İran-Suriye ilişkilerine değinen Mikdad, 'Washington'ın İran'ın Suriye'deki askeri varlığından söz etmeye hakkı olmadığını, çünkü bu askeri varlığın ABD topraklarında olmadığını' söyledi. Mikdad, 'İran'ın Suriye'deki askeri varlığı meşrudur. Çünkü İran Suriye'nin talebi üzerine geldi. Bu çok kısıtlı ve askeri danışmanlarla sınırlı bir varlıktır' dedi.

İran'ın Nükleer programıyla ilgili baskılar karşısındaki tutumunu savunan Mikdad, Tahran'a gerçekleştirdiği son ziyaret ile ilgili olarak şunları söyledi:

'Nükleer programla ilgili baskılar karşısında İran'ın konumunu savundu. İranlılar nükleer anlaşma konusunda yeni müzakereler başlatmaya hazır değiller. Washington, nükleer anlaşmaya dönse de dönmese de Tahran, anlaşmaya çerçevesindeki yükümlülüklerini yerine getirmeye devam ediyor. Fakat İran devleti, Washington'ın mevcut anlaşmaya geri dönmemesi halinde kendi çıkarlarına hizmet eden uygun kararları alma hakkına sahiptir' şeklinde konuştu.
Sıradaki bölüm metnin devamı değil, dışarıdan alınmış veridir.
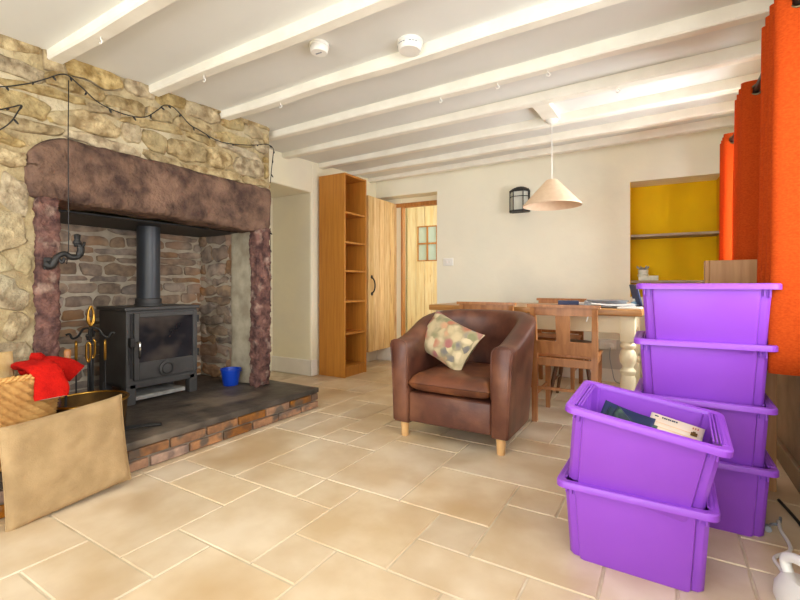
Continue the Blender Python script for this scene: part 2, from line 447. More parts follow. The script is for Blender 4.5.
# unseen wall behind the camera, wide opening added to admit fill light
wn_ = MB()
wn_.box((-3.9, -1.9, -.1), (-2.5, -1.75, TOP)); wn_.box((.45, -1.9, -.1), (1.0, -1.75, TOP)); wn_.box((-2.5, -1.9, 2.05), (.45, -1.75, TOP))
struct(wn_.build('wall_near', M['plaster']))

# ------------------------------------------------------------------ stonework
def stone_field(mb, org, ud, vd, nd, u0, u1, v0, v1, hr, wr_, gap, bulge, skip, rng, mi=0, wob=.012, tilt=.05, pts=22):
    v = v0
    while v < v1:
        h = rng.uniform(*hr)
        if v + h > v1 - .5 * hr[0]: h = v1 - v
        u = u0 - rng.uniform(0, wr_[1])
        while u < u1:
            wd = rng.uniform(*wr_) * (1.25 if h < sum(hr) / 2 else .9)
            a, b_ = max(u, u0), min(u + wd, u1)
            u += wd
            if b_ - a < .035: continue
            cu, cv = (a + b_) / 2, v + h / 2 + rng.uniform(-.12, .12) * h
            hw_, hh = (b_ - a) / 2 - gap * rng.uniform(.35, .8), h / 2 * rng.uniform(.86, 1.06) - gap * .5
            if hw_ < .012 or hh < .01: continue
            if skip and skip(cu, cv, hw_, hh): continue
            an = rng.uniform(-tilt, tilt); sd = rng.uniform(0, 99); pw = rng.uniform(3.2, 8)
            bl = bulge * rng.uniform(.5, 1.25)
            rings = []
            cut = [(rng.uniform(0, 2 * PI), rng.uniform(.80, 1.0)) for _ in range(3)]
            for (q, d) in ((1.05, -.5), (1.0, .25), (.95, .72), (.78, .93), (.5, 1.0), (.22, 1.0)):
                ring = []
                for k in range(pts):
                    t = 2 * PI * k / pts; c, s_ = math.cos(t), math.sin(t)
                    rr = (abs(c) ** pw + abs(s_) ** pw) ** (-1 / pw)
                    for ca, cd_ in cut:                          # chop corners with straight chords
                        dt = math.cos(t - ca)
                        if dt > .3: rr = min(rr, cd_ * 1.12 / dt)
                    rr *= 1 + .10 * noise.noise(Vector((c * 1.6 + sd, s_ * 1.6, sd)))
                    x, y = c * rr * hw_ * q, s_ * rr * hh * q
                    x, y = x * math.cos(an) - y * math.sin(an), x * math.sin(an) + y * math.cos(an)
                    x += wob * noise.noise(Vector((x * 12 + sd, y * 12, 1))); y += wob * noise.noise(Vector((x * 12, y * 12 + sd, 5)))
                    dd = bl * d + (.5 * bl * noise.noise(Vector((x * 22 + sd, y * 30, 2))) + .4 * bl * noise.noise(Vector((x * 55 + sd, y * 70, 2))) if q < 1 else 0)
                    ring.append(org + ud * (cu + x) + vd * (cv + y) + nd * dd)
                rings.append(ring)
            mb.loft(rings, mi=mi, cap0=False)
        v += h

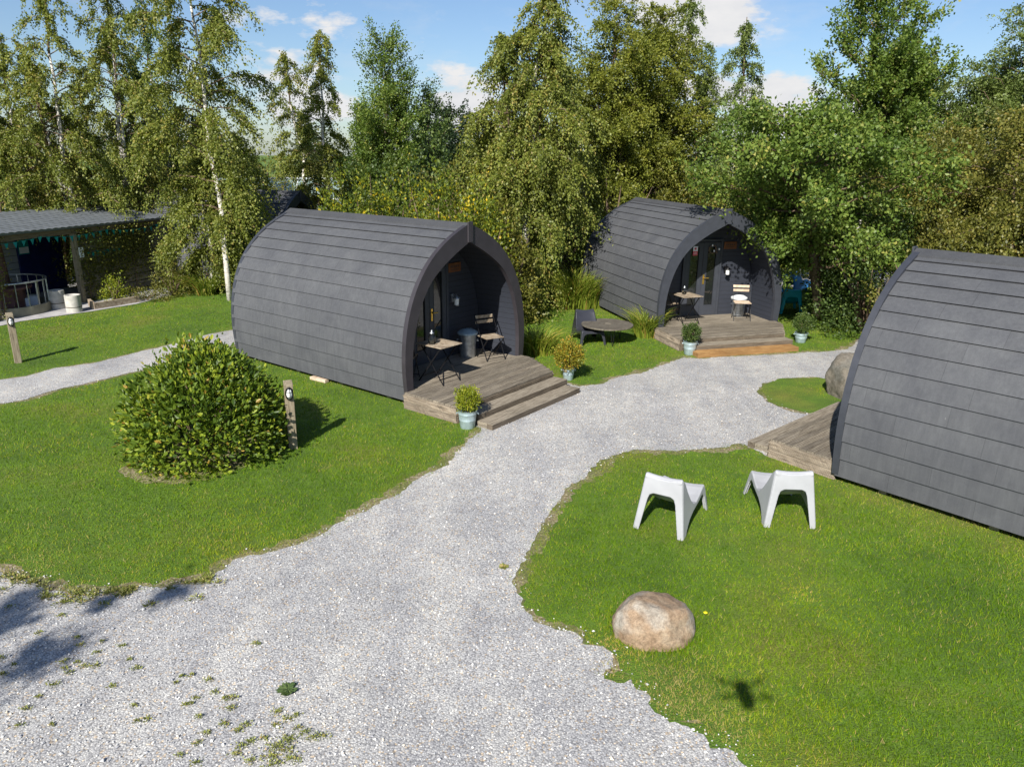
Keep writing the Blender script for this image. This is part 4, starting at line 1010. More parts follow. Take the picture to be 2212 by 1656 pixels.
# lamp posts
def lamp_post(p, rz, label, h=1.02, tilt=0):
    r = empty('lamp_post', (p[0], p[1], 0), rz, label, 'lamp post', 'low timber lamp posts on the lawn'); r.rotation_euler = (0, tilt, rz)
    mb = MB(); b = mb.v; w = .062
    for x, y, z in ((-w, -w, -.02), (w, -w, -.02), (w, w, -.02), (-w, w, -.02), (-w, -w, h - .02), (w, -w, h - .02), (w, w, h + .02), (-w, w, h + .02)): b.append(Vector((x, y, z)))
    for f in ((3, 2, 1, 0), (4, 5, 6, 7), (0, 1, 5, 4), (1, 2, 6, 5), (2, 3, 7, 6), (3, 0, 4, 7)): mb.f.append(list(f)); mb.m.append(0)
    mb.build('post', M['timber_post'], r, bevel=.006)
    # oval bulkhead on the -y face
    def oval(rx, rz_, y, n=24): return [(math.cos(2 * PI * i / n) * rx, y, h - .15 + math.sin(2 * PI * i / n) * rz_) for i in range(n + 1)]
    mb = MB(); mb.grid([oval(.058, .098, -w), oval(.058, .098, -w - .03), oval(.05, .088, -w - .04), oval(.042, .075, -w - .04), oval(.04, .072, -w - .03)]); ho = mb.build('lamp_housing', M['black_steel'], r, smooth=True, auto=40)
    mb = MB(); mb.grid([oval(.042, .074, -w - .03), oval(.036, .066, -w - .055), oval(.022, .042, -w - .07), oval(.001, .002, -w - .074)]); mb.build('lamp_glass', M['lamp_glass'], ho, smooth=True)
    mb = MB(); mb.tube([(0, -w - .04, h - .065), (0, -w - .085, h - .11), (0, -w - .088, h - .19), (0, -w - .04, h - .235)], .004, 6)
    for z in (-.185, -.115): mb.tube([(-.045, -w - .035, h + z), (-.03, -w - .075, h + z), (.03, -w - .075, h + z), (.045, -w - .035, h + z)], .0035, 6)
    mb.build('guard', M['black_steel'], ho)
lamp_post((-3.24, 10.27), R(22), 'timber lamp post with oval bulkhead lamp beside the laurel bush')
lamp_post((-10.15, 14.70), R(38), 'timber lamp post with oval lamp at the left edge by the narrow path')

# boulders
def boulder(name, loc, dims, seed, mat, label, rz=0, flat=0, detail=5, amp=.16):
    bm = bmesh.new(); bmesh.ops.create_icosphere(bm, subdivisions=detail, radius=1)
    rs = random.Random(seed); planes = [(Vector((rs.gauss(0, 1), rs.gauss(0, 1), rs.gauss(0, .8))).normalized(), rs.uniform(.72, .95)) for _ in range(9)]
    if flat: planes.append((Vector((0.1, 0, 1)).normalized(), flat))
    for v in bm.verts:
        p = v.co.copy()
        for n, d in planes:
            e = p.dot(n) - d
            if e > 0: p -= n * e * .85
        p *= 1 + noise.fractal(p * 1.6 + Vector((seed, 0, 0)), 1, 2, 5) * amp * .5
        p += p.normalized() * noise.fractal(p * 7 + Vector((0, seed, 0)), 1, 2, 4) * .018
        v.co = Vector((p.x * dims[0], p.y * dims[1], p.z * dims[2]))
        v.co.rotate(Matrix.Rotation(rz, 3, 'Z'))
    me = bpy.data.meshes.new(name); bm.to_mesh(me); bm.free(); me.materials.append(mat); me.polygons.foreach_set('use_smooth', [True] * len(me.polygons))
    o = link(name, me); o.location = loc; tag(o, label, 'boulder'); return o
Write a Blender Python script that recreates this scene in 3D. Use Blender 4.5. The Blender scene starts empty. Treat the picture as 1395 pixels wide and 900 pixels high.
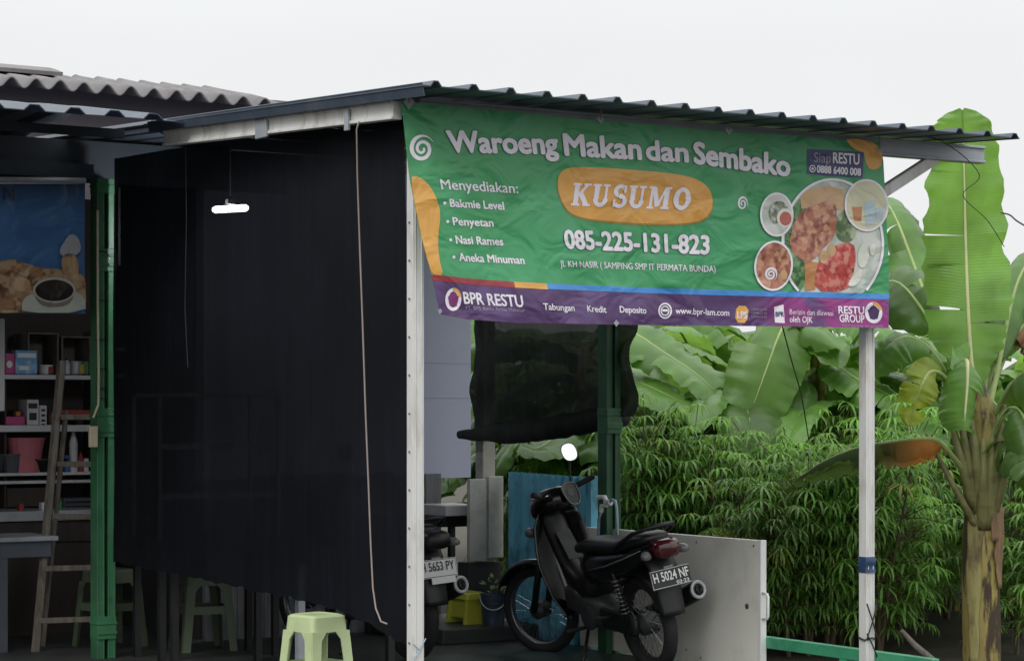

ABD'nin, 'yeni bir durum oluşturma ve uluslararası toplum tarafından onaylanmış önceki anlaşmaları ortadan kaldırma' amacıyla bir takım girişimleri olduğunu düşünen Mikdad, yeni bir anlaşmanın onaylanması için müzakere talebinde bulunulmasının kabul edilemez olduğunu, Washington'ın bazı müttefikleri tarafından dahi kınandığını söyledi. Washington'a yaptığı politikalarını gözden geçirmesi ve ABD'nin önceki Demokrat yönetimi tarafından onaylanan anlaşmalara geri dönmesi çağrısını bir kez daha yineleyen Mikdad, çünkü 'güvenilirliğini ve dünyanın ona olan güvenini kaybettiğini' vurgulayarak, 'İki aylık aranın ardından imzaladığı anlaşmadan çekilip yeni şartlar koyabilecek bir yönetimle kim anlaşma imzalar?' diyerek, durumu sorguladı.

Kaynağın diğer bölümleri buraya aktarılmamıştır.